### Given information
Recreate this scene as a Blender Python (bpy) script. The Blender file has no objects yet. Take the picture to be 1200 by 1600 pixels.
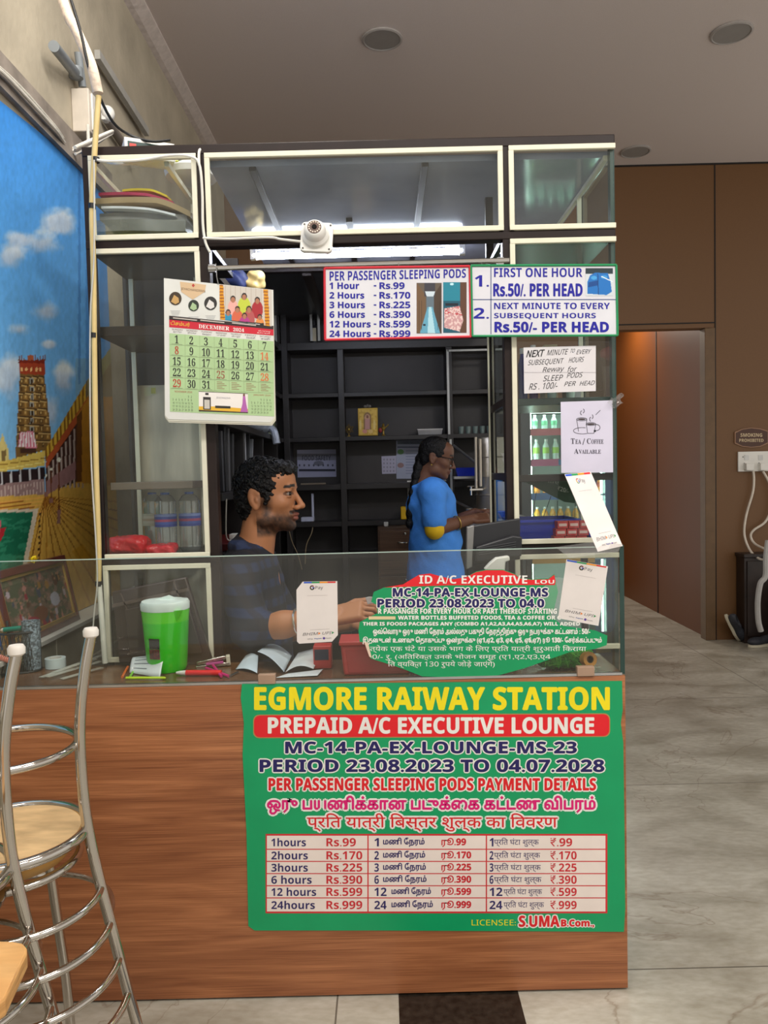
import bpy, math, random
import numpy as np
from mathutils import Vector, Matrix, noise as mnoise

# ------------------------------------------------------------------ camera, world, light, exposure
scene = bpy.context.scene
COL = scene.collection
EYE = 1.5                      # eye height of the photographer
FPX = 1200.0                   # focal length in pixels of the 1200x1600 frame
PITCH, ROLL = math.radians(2.86), math.radians(-1.4)
CAM_R = Matrix.Rotation(math.pi / 2 - PITCH, 3, 'X') @ Matrix.Rotation(ROLL, 3, 'Z')
cam_data = bpy.data.cameras.new('camera')
cam_data.sensor_fit = 'HORIZONTAL'
cam_data.sensor_width = 36.0
cam_data.lens = 36.0 * FPX / 1200.0
cam_data.clip_start = 0.05
cam = bpy.data.objects.new('camera', cam_data)
COL.objects.link(cam)
cam.matrix_world = Matrix.Translation((0, 0, EYE)) @ CAM_R.to_4x4()
scene.camera = cam

scene.view_settings.view_transform = 'Standard'
scene.view_settings.look = 'None'
scene.view_settings.gamma = 1.0
scene.view_settings.use_curve_mapping = False
scene.view_settings.exposure = 0.0
scene.cycles.transparent_max_bounces = 32
scene.cycles.max_bounces = 8

WORLD_STRENGTH = 0.82
world = bpy.data.worlds.new('room_ambient')
scene.world = world
world.use_nodes = True
wn = world.node_tree.nodes
wn['Background'].inputs[0].default_value = (1.0, 0.95, 0.88, 1)
wn['Background'].inputs[1].default_value = WORLD_STRENGTH


def area(name, loc, target, sx, sy, power, color):
    l = bpy.data.lights.new(name, 'AREA')
    l.shape = 'RECTANGLE'
    l.size, l.size_y, l.energy, l.color = sx, sy, power, color
    o = bpy.data.objects.new(name, l)
    COL.objects.link(o)
    o.location = loc
    o.rotation_euler = (Vector(target) - Vector(loc)).to_track_quat('-Z', 'Y').to_euler()
    return o


for lx, ly, tx, pw in ((-0.75, 0.15, -0.6, 22), (0.55, 0.15, 0.4, 30), (2.2, 0.15, -0.4, 64), (-0.45, 2.1, -1.3, 36)):  # fill lights added out of view, some to brighten the mural wall
    area('added_room_fill', (lx, ly, 3.96), (tx, ly + 1.1, 0.4), 1.0, 0.35, pw, (1.0, 0.96, 0.9))
area('corridor_light', (2.35, 8.3, 3.2), (2.6, 8.3, 0.0), 0.4, 0.4, 24, (1.0, 0.88, 0.74))


# ------------------------------------------------------------------ projection helpers: a photo pixel -> a point on a real plane
def ray(x, y):
    return CAM_R @ Vector(((x - 600) / FPX, -(y - 800) / FPX, -1))


def pY(x, y, Y):
    d = ray(x, y)
    return Vector((0, 0, EYE)) + d * (Y / d.y)


def pZ(x, y, Z):
    d = ray(x, y)
    return Vector((0, 0, EYE)) + d * ((Z - EYE) / d.z)


def pX(x, y, X):
    d = ray(x, y)
    return Vector((0, 0, EYE)) + d * (X / d.x)


def zat(y, Y, x=600):
    return pY(x, y, Y).z


def xat(x, Y, y=750):
    return pY(x, y, Y).x


RT = np.array(CAM_R.transposed())


def project(P):
    q = (np.asarray(P, float) - np.array([0, 0, EYE])) @ RT.T
    return 600 + FPX * q[..., 0] / -q[..., 2], 800 - FPX * q[..., 1] / -q[..., 2]


class Plane:
    """A real plane in the room; at() gives the point of it seen at a photo pixel, lifted by off towards the viewer."""
    def __init__(s, o, n):
        s.o, s.n = Vector(o), Vector(n).normalized()
        if s.n.dot(Vector((0, 0, EYE)) - s.o) < 0:
            s.n = -s.n

    def at(s, x, y, off=0.0):
        d = ray(x, y)
        o = s.o + s.n * off
        c = Vector((0, 0, EYE))
        return c + d * ((o - c).dot(s.n) / d.dot(s.n))


def planeY(Y):
    return Plane((0, Y, 0), (0, -1, 0))


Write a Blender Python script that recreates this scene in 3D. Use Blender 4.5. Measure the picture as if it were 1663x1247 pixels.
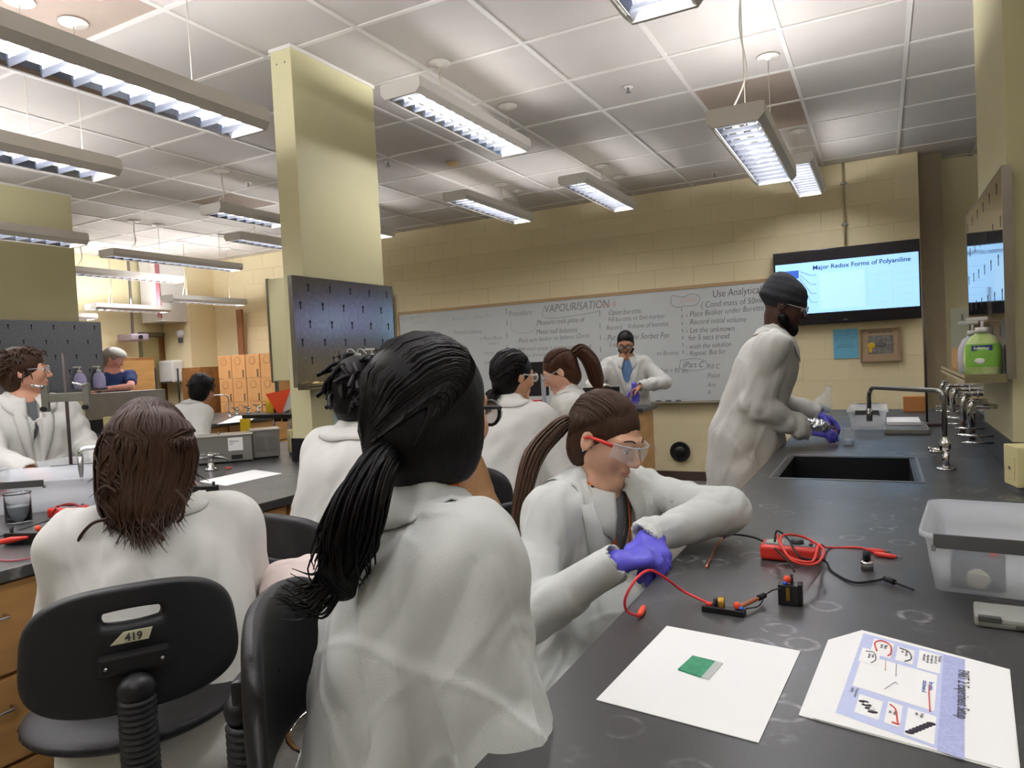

### Job
Transcribe the whole listing exactly. Pictures are excluded.

### Task result
Recreate this scene as a Blender Python (bpy) script. The Blender file has no objects yet. Take the picture to be 1200 by 1600 pixels.
import bpy, math, random
import numpy as np
from mathutils import Vector, Matrix, noise as mnoise

# ------------------------------------------------------------------ camera, world, light, exposure
scene = bpy.context.scene
COL = scene.collection
EYE = 1.5                      # eye height of the photographer
FPX = 1200.0                   # focal length in pixels of the 1200x1600 frame
PITCH, ROLL = math.radians(2.86), math.radians(-1.4)
CAM_R = Matrix.Rotation(math.pi / 2 - PITCH, 3, 'X') @ Matrix.Rotation(ROLL, 3, 'Z')
cam_data = bpy.data.cameras.new('camera')
cam_data.sensor_fit = 'HORIZONTAL'
cam_data.sensor_width = 36.0
cam_data.lens = 36.0 * FPX / 1200.0
cam_data.clip_start = 0.05
cam = bpy.data.objects.new('camera', cam_data)
COL.objects.link(cam)
cam.matrix_world = Matrix.Translation((0, 0, EYE)) @ CAM_R.to_4x4()
scene.camera = cam

scene.view_settings.view_transform = 'Standard'
scene.view_settings.look = 'None'
scene.view_settings.gamma = 1.0
scene.view_settings.use_curve_mapping = False
scene.view_settings.exposure = 0.0
scene.cycles.transparent_max_bounces = 32
scene.cycles.max_bounces = 8

WORLD_STRENGTH = 0.82
world = bpy.data.worlds.new('room_ambient')
scene.world = world
world.use_nodes = True
wn = world.node_tree.nodes
wn['Background'].inputs[0].default_value = (1.0, 0.95, 0.88, 1)
wn['Background'].inputs[1].default_value = WORLD_STRENGTH


def area(name, loc, target, sx, sy, power, color):
    l = bpy.data.lights.new(name, 'AREA')
    l.shape = 'RECTANGLE'
    l.size, l.size_y, l.energy, l.color = sx, sy, power, color
    o = bpy.data.objects.new(name, l)
    COL.objects.link(o)
    o.location = loc
    o.rotation_euler = (Vector(target) - Vector(loc)).to_track_quat('-Z', 'Y').to_euler()
    return o


for lx, ly, tx, pw in ((-0.75, 0.15, -0.6, 22), (0.55, 0.15, 0.4, 30), (2.2, 0.15, -0.4, 64), (-0.45, 2.1, -1.3, 36)):  # fill lights added out of view, some to brighten the mural wall
    area('added_room_fill', (lx, ly, 3.96), (tx, ly + 1.1, 0.4), 1.0, 0.35, pw, (1.0, 0.96, 0.9))
area('corridor_light', (2.35, 8.3, 3.2), (2.6, 8.3, 0.0), 0.4, 0.4, 24, (1.0, 0.88, 0.74))


# ------------------------------------------------------------------ projection helpers: a photo pixel -> a point on a real plane
def ray(x, y):
    return CAM_R @ Vector(((x - 600) / FPX, -(y - 800) / FPX, -1))


def pY(x, y, Y):
    d = ray(x, y)
    return Vector((0, 0, EYE)) + d * (Y / d.y)


def pZ(x, y, Z):
    d = ray(x, y)
    return Vector((0, 0, EYE)) + d * ((Z - EYE) / d.z)


def pX(x, y, X):
    d = ray(x, y)
    return Vector((0, 0, EYE)) + d * (X / d.x)


def zat(y, Y, x=600):
    return pY(x, y, Y).z


def xat(x, Y, y=750):
    return pY(x, y, Y).x


RT = np.array(CAM_R.transposed())


def project(P):
    q = (np.asarray(P, float) - np.array([0, 0, EYE])) @ RT.T
    return 600 + FPX * q[..., 0] / -q[..., 2], 800 - FPX * q[..., 1] / -q[..., 2]


class Plane:
    """A real plane in the room; at() gives the point of it seen at a photo pixel, lifted by off towards the viewer."""
    def __init__(s, o, n):
        s.o, s.n = Vector(o), Vector(n).normalized()
        if s.n.dot(Vector((0, 0, EYE)) - s.o) < 0:
            s.n = -s.n

    def at(s, x, y, off=0.0):
        d = ray(x, y)
        o = s.o + s.n * off
        c = Vector((0, 0, EYE))
        return c + d * ((o - c).dot(s.n) / d.dot(s.n))


def planeY(Y):
    return Plane((0, Y, 0), (0, -1, 0))


Write a Blender Python script that recreates this scene in 3D. Use Blender 4.5. Measure the picture as if it were 1663x1247 pixels.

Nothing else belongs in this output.